O sistema de transporte das grandes cidades como Sydney e Melbourne é considerado o melhor do mundo. A malha de metrô é excelente e alcança todo o entorno de Sydney, entroncando-se com a rede de trens suburbanos ou light trens, para lugares mais próximos e os ferryboats que cruzam a belíssima baía de Sydney, com a vista da incrível Opera House, exemplo de engenharia e símbolo maior da cidade. Em todas as estações e nos trens existe wifi disponível para os viajantes.

Uma inovação muito interessante são os vagões do metrô, que têm 2 andares.

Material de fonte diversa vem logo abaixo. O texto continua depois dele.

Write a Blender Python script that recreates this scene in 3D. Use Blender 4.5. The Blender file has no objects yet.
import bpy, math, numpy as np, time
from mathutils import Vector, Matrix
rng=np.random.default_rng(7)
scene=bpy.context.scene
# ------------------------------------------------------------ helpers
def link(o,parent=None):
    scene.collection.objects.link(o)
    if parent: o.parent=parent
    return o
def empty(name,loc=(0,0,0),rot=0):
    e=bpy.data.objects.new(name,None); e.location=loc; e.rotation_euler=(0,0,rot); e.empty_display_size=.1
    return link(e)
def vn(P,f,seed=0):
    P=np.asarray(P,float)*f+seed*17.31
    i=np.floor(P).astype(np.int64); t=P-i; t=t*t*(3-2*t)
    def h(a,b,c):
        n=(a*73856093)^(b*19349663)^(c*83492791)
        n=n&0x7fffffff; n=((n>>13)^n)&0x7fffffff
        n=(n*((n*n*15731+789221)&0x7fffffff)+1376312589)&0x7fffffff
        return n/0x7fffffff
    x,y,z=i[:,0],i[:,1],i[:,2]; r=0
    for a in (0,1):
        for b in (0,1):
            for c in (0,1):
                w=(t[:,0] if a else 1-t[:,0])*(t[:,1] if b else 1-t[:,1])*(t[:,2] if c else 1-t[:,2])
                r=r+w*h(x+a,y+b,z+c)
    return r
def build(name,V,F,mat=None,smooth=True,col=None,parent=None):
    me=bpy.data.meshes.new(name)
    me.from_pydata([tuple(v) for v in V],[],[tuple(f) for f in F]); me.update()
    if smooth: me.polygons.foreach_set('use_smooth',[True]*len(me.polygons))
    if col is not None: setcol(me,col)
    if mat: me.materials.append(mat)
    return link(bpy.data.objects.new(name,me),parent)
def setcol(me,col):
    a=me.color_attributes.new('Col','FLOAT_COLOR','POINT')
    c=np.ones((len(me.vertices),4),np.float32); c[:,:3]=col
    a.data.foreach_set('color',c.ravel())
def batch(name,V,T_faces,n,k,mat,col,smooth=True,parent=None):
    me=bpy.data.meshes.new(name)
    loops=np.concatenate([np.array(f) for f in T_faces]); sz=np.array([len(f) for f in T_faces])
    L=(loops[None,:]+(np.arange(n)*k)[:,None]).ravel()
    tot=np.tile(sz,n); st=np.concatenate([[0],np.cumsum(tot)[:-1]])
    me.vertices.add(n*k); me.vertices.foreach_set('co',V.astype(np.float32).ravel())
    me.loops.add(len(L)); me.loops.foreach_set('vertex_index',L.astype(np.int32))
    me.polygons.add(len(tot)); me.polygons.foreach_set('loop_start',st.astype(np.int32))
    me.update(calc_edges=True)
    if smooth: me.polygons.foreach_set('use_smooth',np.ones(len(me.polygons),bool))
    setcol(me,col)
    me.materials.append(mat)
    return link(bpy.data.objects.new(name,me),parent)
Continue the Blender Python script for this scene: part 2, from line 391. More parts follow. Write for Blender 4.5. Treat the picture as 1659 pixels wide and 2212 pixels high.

A entrada na estação fica num nível intermediário, e daí o passageiro pode subir ou descer um meio nível e sentar em poltronas muito confortáveis.

Essa solução possivelmente visa a diminuir o comprimento dos trens e consequentemente das plataformas nas estações, otimizando o espaço, e não existe em nenhuma cidade ocidental, talvez pela dificuldade de cavar túneis mais profundos nestas cidades, em geral milenares.

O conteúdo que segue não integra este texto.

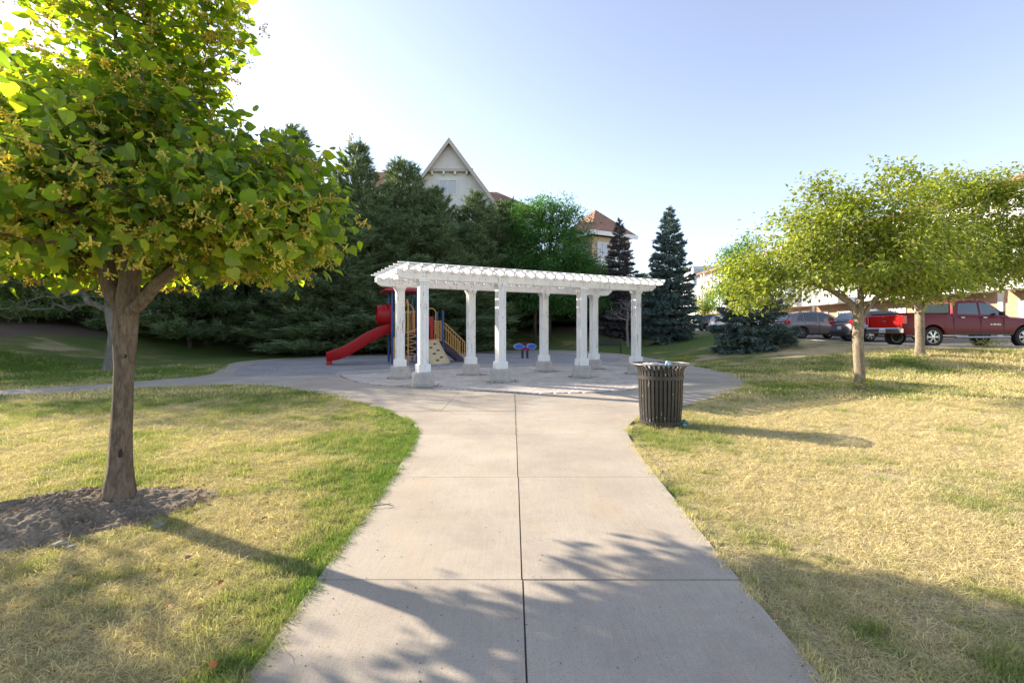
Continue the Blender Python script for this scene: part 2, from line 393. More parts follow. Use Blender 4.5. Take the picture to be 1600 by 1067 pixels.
def dist_poly(poly, x, y):
    x = np.asarray(x, float); y = np.asarray(y, float); d = np.full(x.shape, 1e9); n = len(poly)
    for i in range(n):
        x1, y1 = poly[i]; x2, y2 = poly[(i + 1) % n]; dx, dy = x2 - x1, y2 - y1
        t = np.clip(((x - x1) * dx + (y - y1) * dy) / (dx * dx + dy * dy), 0, 1)
        d = np.minimum(d, np.hypot(x - x1 - t * dx, y - y1 - t * dy))
    return d
def smooth_poly(poly, n=1):
    for _ in range(n):
        q = []
        for i in range(len(poly)):
            a = poly[i]; b = poly[(i + 1) % len(poly)]
            q += [(a[0] * .75 + b[0] * .25, a[1] * .75 + b[1] * .25), (a[0] * .25 + b[0] * .75, a[1] * .25 + b[1] * .75)]
        poly = q
    return poly
OUT = smooth_poly(OUT, 1)
MC = (-3.40, 3.58)                                                    # dirt mound round the linden
def mound_r(x, y):
    a = rad(22); dx = x - MC[0]; dy = y - MC[1]
    u = (dx * math.cos(a) + dy * math.sin(a)) / .90; v = (-dx * math.sin(a) + dy * math.cos(a)) / .60
    return np.hypot(u, v)
def tone(x, y):
    x = np.asarray(x, float); y = np.asarray(y, float)
    n = fbm(x * .45, y * .45, 1, 4); n2 = fbm(x * 1.6, y * 1.6, 3, 4)
    n3 = fbm(x * 6, y * 6, 33, 3)
    t = .19 + 1.6 * (n - .5) + 1.2 * (n2 - .5) + .9 * (n3 - .5)
    left = x < 0
    de = dist_poly(OUT, x, y)
    t = t + np.where(left, .10, -.08)
    t = t + np.where(left & (y < 9), .70 * np.exp(-(de / (.08 + .30 * n)) ** 1.3) * (.25 + 1.1 * n2), 0)
    t = t + np.where(left, .38 * np.exp(-(((x + 1.9) / .7) ** 2 + ((y - 5.6) / 1.7) ** 2)), 0)
    t = t + np.where((~left) & (y < 5), .35 * np.exp(-(((de - .45) / .35) ** 2)) * ss((4 - y) / 1.5), 0)
    t = t + .40 * ss((y - 9.5) / 4) * left
    t = t + .55 * ss((y - 19) / 8)
    t = t + .25 * ss((y - 9) / 6) * (1 - ss((x - 10) / 6)) * (~left)
    return np.clip(t, 0, 1)

# ---- lawn terrain
def axis(a, b, fine, lo, hi, n):
    left = lo - (lo - a) * (np.linspace(1, 0, n, endpoint=False) ** 2)
    right = hi + (b - hi) * (np.linspace(0, 1, n + 1)[1:] ** 2)
    return np.concatenate([left, np.arange(lo, hi + 1e-6, fine), right])
xs = axis(-400, 400, .4, -26, 30, 22); ys = axis(-120, 700, .4, -4, 46, 22)
X, Y = np.meshgrid(xs, ys); Z = H(X, Y)
Z = np.where((X > LOTX + .4) & (Y > LOTY + .4), Z - .25, Z)
nx, ny = len(xs), len(ys)
I = np.arange(nx * ny).reshape(ny, nx)
Fq = np.stack([I[:-1, :-1], I[:-1, 1:], I[1:, 1:], I[1:, :-1]], -1).reshape(-1, 4)
me = npmesh('lawn', np.stack([X, Y, Z], -1).reshape(-1, 3), Fq, M['lawn'], True)
for nm, val in (('tone', tone(X, Y)), ('mulch', ss((Z - .95 + .35 * (fbm(X * .6, Y * .6, 9) - .5)) / .35) * (X < 9))):
    a = me.attributes.new(nm, 'FLOAT', 'POINT'); a.data.foreach_set('value', np.asarray(val, np.float32).ravel())
lawn = link('lawn', me); tag(lawn, kind='structure')

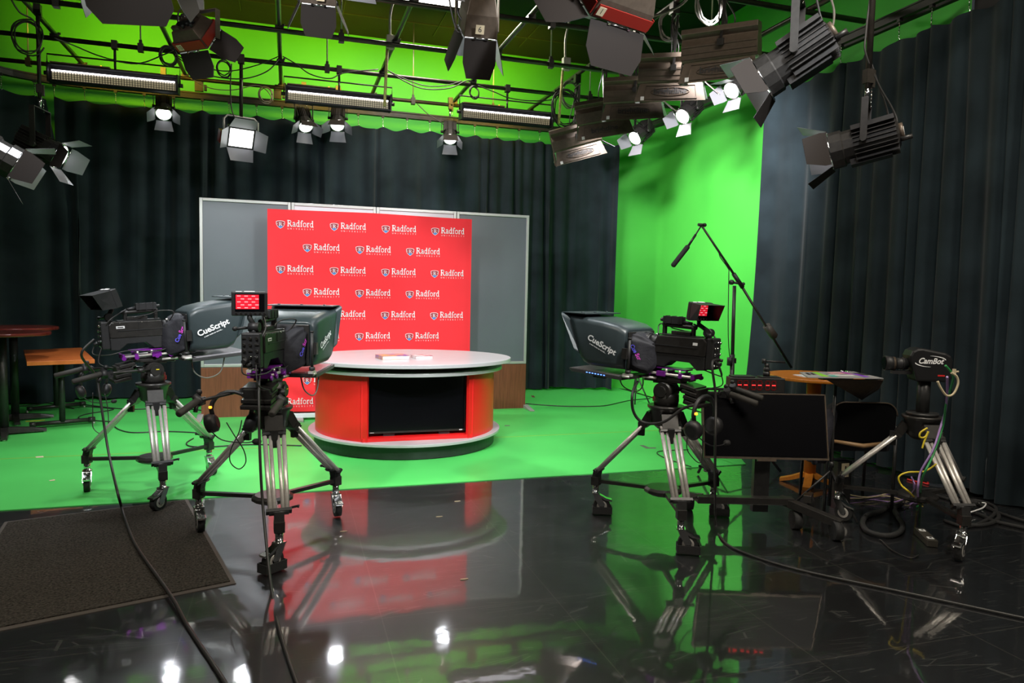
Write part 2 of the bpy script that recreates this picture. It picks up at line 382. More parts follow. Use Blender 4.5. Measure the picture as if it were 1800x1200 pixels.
# ================================================================= SET PANELS
FY = 8.53; FX = [-.932, .03, .985, 1.95, 2.885]; FH = 2.44
names = ['grey set panel with walnut base at the left end of the set wall', 'white topped set panel behind the left half of the red banner', 'white topped set panel behind the right half of the red banner', 'grey set panel with walnut base at the right end, right of the red banner']
def set_panel(i):
    x0, x1 = FX[i]+.003, FX[i+1]-.003; c = (x0+x1)/2
    t = thing('set_wall_panel', names[i], 'set panel', (c, FY, 0), group='panels of the set wall')
    wd = x1-x0; f = .032
    b = MB()
    for s_ in (-1, 1): b.box((s_*(wd/2-f/2), 0, (FH+.575)/2), (f, .05, FH-.575))
    b.box((0, 0, FH-f/2), (wd-2*f, .05, f)); b.box((0, 0, .575+f/2), (wd-2*f, .05, f))
    b.build('frame', flatf, t, bevel=.003)
    MB().box((0, .004, (FH+.575)/2), (wd-2*f, .02, FH-.575-2*f)).build('upper_panel', flatg if i in (0, 3) else flatw, t)
    MB().box((0, 0, .285), (wd, .048, .57)).build('base_panel', wood, t, bevel=.002)
    for s_ in ((-1,) if i == 0 else (1,) if i == 3 else (-1, 1)):
        b = MB(); b.prism([(-.30, 0.008), (-.30, .014), (-.03, .05), (.3, .014), (.3, .008)], s_*(wd/2+.005)-.03, s_*(wd/2+.005)+.03, plane='yz')
        b.build('stabiliser_foot', flatf, t)
for i in range(4): set_panel(i)
# ---------------------------------------------------------------- step-and-repeat banner
GL = {  # serif capitals and minuscules as strokes: (points, half width at each point)
 'R': (.72, [([(.16, 0), (.16, .7)], .065), ([(.16, .67), (.40, .67), (.52, .60), (.54, .52), (.50, .42), (.38, .36), (.16, .36)], .045), ([(.34, .37), (.56, .04), (.68, .02)], .06), ([(.03, .02), (.30, .02)], .025), ([(.03, .68), (.2, .68)], .025)]),
 'a': (.5, [([(.08, .40), (.16, .47), (.30, .46), (.35, .36), (.35, .06), (.44, .02)], .05), ([(.34, .28), (.14, .24), (.07, .12), (.14, .02), (.26, .03), (.35, .12)], .04)]),
 'd': (.56, [([(.40, .72), (.40, .03), (.50, .02)], .055), ([(.29, .71), (.4, .71)], .022), ([(.40, .40), (.26, .47), (.11, .38), (.07, .22), (.14, .05), (.27, .01), (.40, .10)], .045)]),
 'f': (.36, [([(.16, 0), (.16, .56), (.22, .69), (.34, .70), (.37, .62)], .05), ([(.03, .45), (.30, .45)], .025), ([(.05, .02), (.29, .02)], .024)]),
 'o': (.54, [([(.27, .46), (.12, .40), (.07, .24), (.12, .07), (.27, .01), (.42, .07), (.47, .24), (.42, .40), (.27, .46)], .045)]),
 'r': (.42, [([(.15, 0), (.15, .45)], .055), ([(.04, .45), (.15, .45)], .022), ([(.15, .33), (.25, .45), (.38, .44)], .045), ([(.05, .02), (.27, .02)], .024)])}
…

Os australianos são bastante práticos, a travessia de um lado para outro nas estações dos light trains é feita pela própria linha, apenas com um aviso de não atravessar se vier algum trem!

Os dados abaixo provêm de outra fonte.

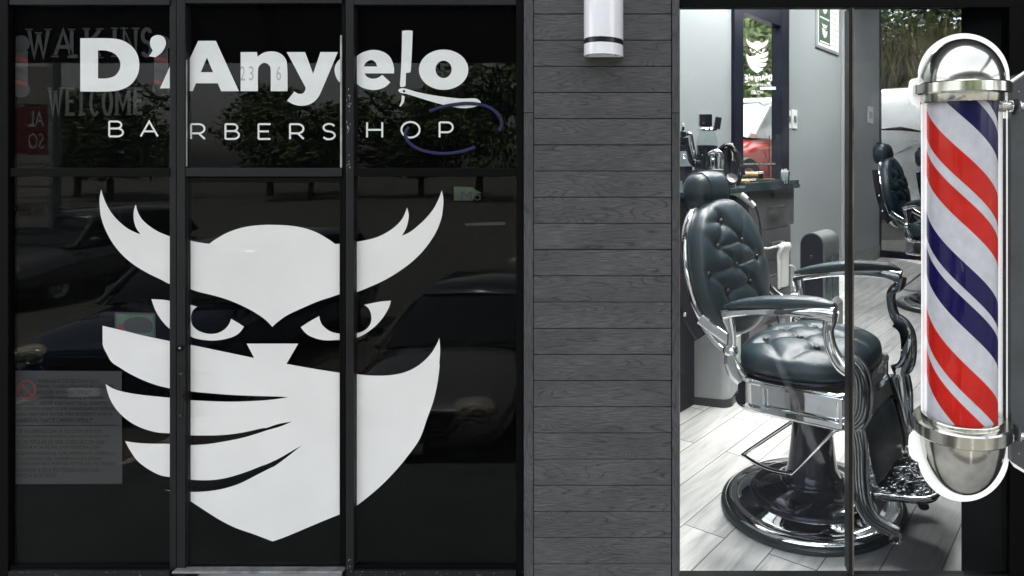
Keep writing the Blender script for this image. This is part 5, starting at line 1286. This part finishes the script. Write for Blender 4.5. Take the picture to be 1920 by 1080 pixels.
# ------------------------------------------------------------------ cars
def car(label, group, org, yaw, sc, paint, gl, kind='sedan', roofm=None, emblem=False):
    roofm = roofm or paint
    t = thing('parked_car', label, 'car', org, group)
    if kind == 'sedan':
        sec = [  # x along (front = 0), half width, hood/top z, belt z, floor z
            (0.00,.70,.52,.30),(.06,.80,.62,.22),(.25,.86,.72,.20),(.6,.88,.80,.19),(1.15,.885,.90,.19),(1.5,.885,.93,.19),(2.4,.885,.95,.19),(3.4,.885,.97,.19),(3.95,.87,.98,.20),(4.35,.84,.94,.24),(4.5,.76,.80,.30)]
        cab_ = [(1.12,.70,.90),(1.75,.62,1.33),(2.1,.60,1.42),(2.9,.60,1.43),(3.3,.60,1.36),(4.0,.68,.97)]
    else:
        sec = [(0.00,.78,.62,.36),(.06,.88,.80,.30),(.2,.92,.98,.28),(.7,.94,1.06,.26),(1.2,.95,1.12,.26),(2.4,.95,1.14,.26),(3.6,.95,1.15,.26),(4.4,.94,1.14,.28),(4.6,.88,1.0,.34)]
        cab_ = [(1.15,.80,1.10),(1.7,.72,1.62),(2.1,.70,1.72),(3.6,.70,1.74),(4.1,.70,1.68),(4.5,.78,1.14)]
    R = Matrix.Translation(org) @ Matrix.Rotation(yaw, 4, 'Z') @ Matrix.Scale(sc, 4)
    def w(x, y, z): return R @ Vector((y, -x, z))          # the nose points along local +Y of the rotated frame
    mb = MB(); rings = []
    for x, hw, tz, fz in sec:
        mid = (tz+fz)/2; pts = []
        for i in range(24):
            a = 2*PI*i/24; c, s = math.cos(a), math.sin(a); p_ = 4.5
            pts.append(mb.bm.verts.new(w(x, hw*math.copysign(abs(c)**(2/p_), c)*(1-.05*max(0,s)), mid+(tz-mid)*math.copysign(abs(s)**(2/3.2), s)*(1 if abs(c) > .9 else 1))))
        rings.append(pts)
    for A, B in zip(rings, rings[1:]):
        for i in range(24): mb.bm.faces.new((A[i], A[(i+1)%24], B[(i+1)%24], B[i]))
    mb.bm.faces.new(rings[0][::-1]); mb.bm.faces.new(rings[-1]); mb.build('body', paint, t, 'all')
    # greenhouse: glass block, roof and pillars
    mb = MB(); rings = []; b0 = cab_[0][2]-.03
    for x, hw, tz in cab_:
        low = .80 if kind == 'sedan' else .9
        rings.append([mb.bm.verts.new(w(x, s_*h_, z_)) for s_, h_, z_ in ((-1,hw+(tz-b0)*.22,b0),(-1,hw+.02,max(b0,tz-.06)),(-1,hw*.86,tz),(1,hw*.86,tz),(1,hw+.02,max(b0,tz-.06)),(1,hw+(tz-b0)*.22,b0))])
    for A, B in zip(rings, rings[1:]):
        for i in range(6): mb.bm.faces.new((A[i], A[(i+1)%6], B[(i+1)%6], B[i]))
    mb.build('windows', gl, t, True)
    mb = MB(); r2 = [q for q in cab_[1:-1]]; rings = []
    for x, hw, tz in r2: rings.append([mb.bm.verts.new(w(x, s_*h_, z_)) for s_, h_, z_ in ((-1,hw+.045,tz-.085),(-1,hw*.88,tz+.014),(0,0,tz+.03),(1,hw*.88,tz+.014),(1,hw+.045,tz-.085))])
    for A, B in zip(rings, rings[1:]):
        for i in range(4): mb.bm.faces.new((A[i], A[i+1], B[i+1], B[i]))
    o = mb.build('roof', roofm, t, True); md = o.modifiers.new('s', 'SOLIDIFY'); md.thickness = .012
    for s_ in (-1, 1):
        pl = [w(cab_[0][0], s_*(cab_[0][1]+.10), b0+.02), w(cab_[1][0], s_*(cab_[1][1]+.05), cab_[1][2]-.06)]
        mb = MB(); mb.sweep(pl, .035*sc, 8); mb.build('pillar', roofm, t, True)
        mb = MB(); xm = 2.35; mb.sweep([w(xm, s_*(cab_[2][1]+.16), b0+.02), w(xm, s_*(cab_[2][1]+.045), cab_[2][2]-.05)], .035*sc, 8); mb.build('pillar', M['black_plastic'] if kind == 'sedan' else paint, t, True)
        mb = MB(); xe = cab_[-1][0]; mb.sweep([w(xe, s_*(cab_[-1][1]+.06), b0+.03), w(cab_[-2][0], s_*(cab_[-2][1]+.05), cab_[-2][2]-.06)], .05*sc, 8); mb.build('pillar', roofm, t, True)
        mb = MB(); mb.sphere(w(cab_[0][0]+.35, s_*1.0, b0+.12), .11*sc, (1,.6,.7), 14, 10); mb.build('mirror', paint, t, 'all')
        # door seams and handle
        mb = MB(); hw = .89 if kind == 'sedan' else .955
        for xd in (1.35, 2.35, 3.3): mb.box(-.004, .004, -.004, .004, 0, .62, R @ Matrix.Translation((s_*(hw+.0), -xd, .28)))
        mb.build('door_seam', M['black_plastic'], t)
        for xd in (2.15, 3.1):
            mb = MB(); mb.sweep([w(xd-.1, s_*(hw+.012), .80 if kind == 'sedan' else .95), w(xd+.1, s_*(hw+.012), .80 if kind == 'sedan' else .95)], .018*sc, 8); mb.build('door_handle', paint, t, True)
        # headlamps
        lx, lz = (.58, .60) if kind == 'sedan' else (.66, .78)
        mb = MB(); mb.sphere(w(.13, s_*lx, lz), 1, (.21*sc, .12*sc, .105*sc), 20, 12); hl_ = mb.build('headlight', M['lamp_glass'], t, 'all')
        for dx_ in (-.07, .08):
            mb = MB(); mb.lathe([(.062*sc,0),(.07*sc,.006),(.062*sc,.014)], w(.010, s_*lx+dx_, lz), 20, Matrix.Rotation(yaw,4,'Z') @ Matrix.Rotation(-PI/2,4,'X'), cap=False); mb.build('lamp_ring', M['chrome'], hl_, 'all')
        for xw in (.85, 3.55):
            rw = .32 if kind == 'sedan' else .36
            c_ = w(xw, s_*.80, rw); rm = Matrix.Rotation(yaw, 4, 'Z') @ Matrix.Rotation(PI/2, 4, 'Y')
            mb = MB(); mb.lathe([(rw*.62*sc,-.1*sc),(rw*.95*sc,-.1*sc),(rw*sc,-.06*sc),(rw*sc,.06*sc),(rw*.95*sc,.1*sc),(rw*.62*sc,.1*sc)], c_, 32, rm, cap=False); wh = mb.build('wheel', M['tyre'], t, True)
            mb = MB(); mb.lathe([(.0001,.06*sc),(.05*sc,.08*sc),(rw*.4*sc,.05*sc),(rw*.62*sc,.09*sc),(rw*.62*sc,-.09*sc),(rw*.4*sc,-.05*sc),(.0001,-.06*sc)], c_, 24, rm, cap=False); mb.build('rim', M['steel'], wh, True)
    # grille
    gz0, gz1 = (.40, .60) if kind == 'sedan' else (.55, .78)
    def gm(a, b, w_): return w(-.012-.0+w_+.0, a, b)
    mb = MB(); gp = smoothloop([(-.42,gz1,1),(.42,gz1,1),(.38,gz0+.07),(.30,gz0,1),(-.30,gz0,1),(-.38,gz0+.07)], 4); mb.prism([gp], gm, .06); gr = mb.build('grille', M['black_plastic'], t)
    mb = MB()
    for z in (gz0+.055, gz0+.10, gz0+.145): mb.box(-.36, .36, .010, .022, z, z+.010, R)
    mb.sweep([w(-.02, a, b) for a, b in smoothloop([(-.42,gz1-.01),(-.37,gz0+.05),(-.29,gz0+.0),(0,gz0-.006),(.29,gz0+.0),(.37,gz0+.05),(.42,gz1-.01)], 4)[:-4]], .009*sc, 8); mb.build('grille_bar', M['chrome'], gr, True)
    if emblem:
        mb = MB(); mb.lathe([(.078,0),(.09,0),(.094,.008),(.09,.016),(.078,.016)], w(-.03, 0, (gz0+gz1)/2), 32, Matrix.Rotation(yaw,4,'Z') @ Matrix.Rotation(-PI/2,4,'X'), cap=False)
        for pts in ([(-.035,.066),(-.0,-.004),(.035,.066)], [(-.062,.045),(-.030,-.062),(0,.0),(.030,-.062),(.062,.045)]):
            mb.sweep([w(-.036, a, (gz0+gz1)/2+b) for a, b in pts], .008, 6)
        mb.build('emblem', M['chrome'], t, True)
    mb = MB(); mb.box(-.16, .16, .0, .02, gz0-.17, gz0-.08, R @ Matrix.Translation((0,.01,0)), .004); mb.build('number_plate', M['paper'], t)
    mb = MB(); mb.sweep([w(.02, -.62, gz0-.2), w(-.02, -.3, gz0-.22), w(-.02, .3, gz0-.22), w(.02, .62, gz0-.2)], .02*sc, 8); mb.build('bumper_line', M['rubber'], t, True)
    mb = MB()
    for a in (-.3, .25): mb.sweep([w(cab_[0][0]-.0, a, cab_[0][2]+.025), w(cab_[0][0]+.05, a+.42, cab_[0][2]+.06)], .009*sc, 6)
    mb.build('wiper', M['black_plastic'], t)
    return t
# nose toward +Y (toward the shop) for yaw 0
car('black sedan with chrome grille badge parked nose-in facing the shop', 'cars parked in the lot', Vector((-2.79, -.22, ZL)), 0, 1.06, M['black_paint'], M['car_glass'], emblem=True)
car('blue pickup-like wagon parked nose-in left of the black sedan', 'cars parked in the lot', Vector((-6.9, -1.3, ZL)), 0, 1.1, M['blue_paint'], M['car_glass'], 'suv')
car('silver high wagon parked across the lot behind the black sedan', 'cars parked in the lot', Vector((-3.1, -8.2, ZL)), 0, 1.1, M['silver_paint'], M['car_glass'], 'suv')
car('silver wagon parked across the lot at the far left', 'cars parked in the lot', Vector((-14.5, -7.0, ZL)), 0, 1.1, M['silver_paint'], M['car_glass'], 'suv')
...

A Qantas, companhia aérea principal da Austrália lembra as empresas aéreas monopolísticas de algumas décadas atrás. Fornecem um excelente atendimento e serviço, mas um preço alto. Ela tem uma sala vip para todos os passageiros, não apenas os da classe executiva, bastante grande e confortável. Não tem muita concorrência, ela é predominante nos voos de e para a Austrália.

Observado o resultado do comportamento australiano, mais voltado à cooperação do que à competição, cabe aqui recordar Fernando Cyrino (2012) em seu artigo “As 10 competências necessárias ao processo de mudança”, onde ele discorre sobre as aptidões necessárias para que as mudanças de comportamento possam surgir em direção a uma sociedade melhor preparada para o futuro. Estas aptidões podem ser resumidas em sete capacidades:

              • Liderar transformando: investir no desenvolvimento das potencialidades e talentos das pessoas, favorecendo as suas capacidades e habilidades para o sucesso das metas institucionais e as individuais;
              • Comunicar: estabelecer canais que possibilitem o relacionamento ágil e transparente entre os indivíduos de uma determinada população;
              • Agir de acordo com valores éticos: forma de atuar de acordo com valores morais e princípios que sustentam a nossa formação de caráter.
              • Planejar: capacidade de entender os objetivos de um grupo, de gerar metodologicamente estratégias, desdobrando-as em ações para o alcance dos destes objetivos;
              • Trabalhar em equipe: capacidade de executar um trabalho, de forma cooperativa e harmônica, aumentando a velocidade e precisão deste processo;
              • Focar nos resultados: exercitar o controle metódico das ações para se atingir o que foi planejado;
              • Alcançar uma Aprendizagem: capacidade de avaliar a mudança depois de implementada para gerar um incremento na habilidade de resolver problemas e atender demandas.

Em suma, o grande desafio é realizar estas mudanças de comportamento dentro de um ambiente de selva africana, que é o predominante na maior parte do mundo de hoje, mas que são fundamentais para chegar a esta sociedade que esperamos, num mundo a cada dia com menos recursos, e com uma população que continua crescendo e aumentando a sua expectativa de vida.

Referências:

CYRINO, Fernando. As 10 Competências Necessárias ao Processo de Mudança. In: Site Gente Plena. Disponível em http://www.genteplena.com.br/cms/artigoFull.php?id_artigo=11&. Consultado em 30/05/2016.

GASSENFERTH, Walter; CONCEIÇÃO, Ciro Mendonça; MACHADO, Maria Augusta Soares; PEREIRA, Silvia; e KRAUSE, Walther. Gestão de Negócios e Sustentabilidade: Textos Selecionados. Rio de Janeiro: Editora Brasport, 2015.

HARARI, Yuval Noah. Sapiens, uma breve História da Humanidade. Porto Alegre: L&PM Editores, 2014.